A few months ago, I found a really lovely blog that's become really quite famous, Loveaudrey. With hindsight, finding it in the middle of exams was perhaps not the best as it meant that when I really should've been revising the history of the French language, I was reading back through her posts and feeling... Well, feeling like a massive underachiever, if truth be told.

I'm pretty sure that Loveaudrey is actually a superhero in disguise. She managed to juggle two degrees, with all the stress and essays they entail, with being a wife and a mother to two kids - and she always leaves the house with really lovely lipstick on. To say she's become something of an idol to me is putting it mildly.

As I read through her posts, I realised that I really don't have the excuse of being too busy to make a decent meal every day. If she can do it, then I definitely can.

I'd copied down one of her recipes because it had really appealed to me, and last night, with the house (read: the kitchen) to myself, I decided to give it a bash.

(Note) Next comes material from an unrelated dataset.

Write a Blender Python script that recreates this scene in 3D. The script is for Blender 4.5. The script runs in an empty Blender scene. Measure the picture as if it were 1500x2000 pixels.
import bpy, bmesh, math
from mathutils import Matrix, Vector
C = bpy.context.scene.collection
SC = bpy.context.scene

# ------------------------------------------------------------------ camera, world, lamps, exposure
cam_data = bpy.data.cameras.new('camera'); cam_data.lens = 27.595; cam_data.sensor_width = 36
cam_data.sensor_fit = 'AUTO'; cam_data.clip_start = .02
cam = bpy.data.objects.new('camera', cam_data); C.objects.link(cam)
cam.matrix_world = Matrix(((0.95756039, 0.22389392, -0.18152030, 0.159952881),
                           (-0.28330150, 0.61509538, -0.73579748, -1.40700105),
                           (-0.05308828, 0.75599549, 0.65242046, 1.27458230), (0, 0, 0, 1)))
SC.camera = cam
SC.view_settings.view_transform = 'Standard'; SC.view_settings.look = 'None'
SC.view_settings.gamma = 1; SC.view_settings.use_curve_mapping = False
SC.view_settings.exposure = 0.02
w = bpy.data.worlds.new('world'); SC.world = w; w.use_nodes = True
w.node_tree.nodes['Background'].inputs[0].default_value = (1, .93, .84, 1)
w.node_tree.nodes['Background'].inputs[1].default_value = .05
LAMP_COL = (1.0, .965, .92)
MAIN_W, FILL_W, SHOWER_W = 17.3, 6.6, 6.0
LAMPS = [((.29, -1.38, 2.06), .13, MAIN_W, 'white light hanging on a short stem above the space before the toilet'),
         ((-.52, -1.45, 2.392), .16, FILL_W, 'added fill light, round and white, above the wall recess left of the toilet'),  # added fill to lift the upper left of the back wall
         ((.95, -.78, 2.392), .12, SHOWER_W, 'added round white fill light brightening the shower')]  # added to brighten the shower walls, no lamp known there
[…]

Here's the recipe as written up on Loveaudrey's blog:

6 rashers of bacon (or a generous handful of chopped black olives if you're craving something vegetarian)
2cloves of garlic
4 tbsp olive oil
1/4 tsp fennel seeds
1 x 400g tin of chopped tomatoes
200ml chicken stock
1 x 400g tin of canellini beans (I also used a small tin of pinto beans and a drop more stock)
150g lettuce (the recipe calls for cos but I used 2 little gems)
salt and freshly ground black pepper

1. Chop the bacon and garlic. Heat the oil in a pan and add the bacon. Cook for a few minutes, then add the garlic and fennel seeds.
2.Pour in the tinned tomatoes and cook on a high heat for 5 minutes.
3. Add the stock and the drained beans, and cook for a further 5 minutes.
4. Season well, add the chopped lettuce, and allow to wilt before serving.
5. Drizzle with a little olive oil and sprinkle with lots of black pepper.

I made a couple of adjustments - firstly I halved(ish) the quantities as I was only making it for me and I still had some left over for lunch the next day. I also added a spring onion as we had a few that were languishing in the vegetable drawer of the fridge, looking very sad indeed. We didn't have any tinned chopped tomatoes either, so instead I just cut up a big beef tomato and added some water. The final change I made was to throw in a glug of white wine.

I've really become a convert to adding lettuce to hot dishes and just letting it wilt down, but I think the trick is to pick a variety that won't just go totally soggy. Cos lettuce or baby gems have quite a rigid 'spine' (anybody know what that thing is actually called??), which means that the leafy bits go soft but there's still enough crunch for it not to just turn into mush.

It was really delicious and felt very virtuous - the fact that there was plenty left over for lunch the next day is always a bonus; and it's the kind of dish that would be perfect in the middle of winter when you're really craving something warming. It was still delicious even at the height (ha!) of summer because it's not too heavy. I cooked the sauce down so it was quite thick and resembled a stew, but it'd be easy to let it stay quite clear so it's more like a soup.

I can highly recommend giving Loveaudrey's blog a look - as long as you've got plenty of time to waste going back through all of her posts!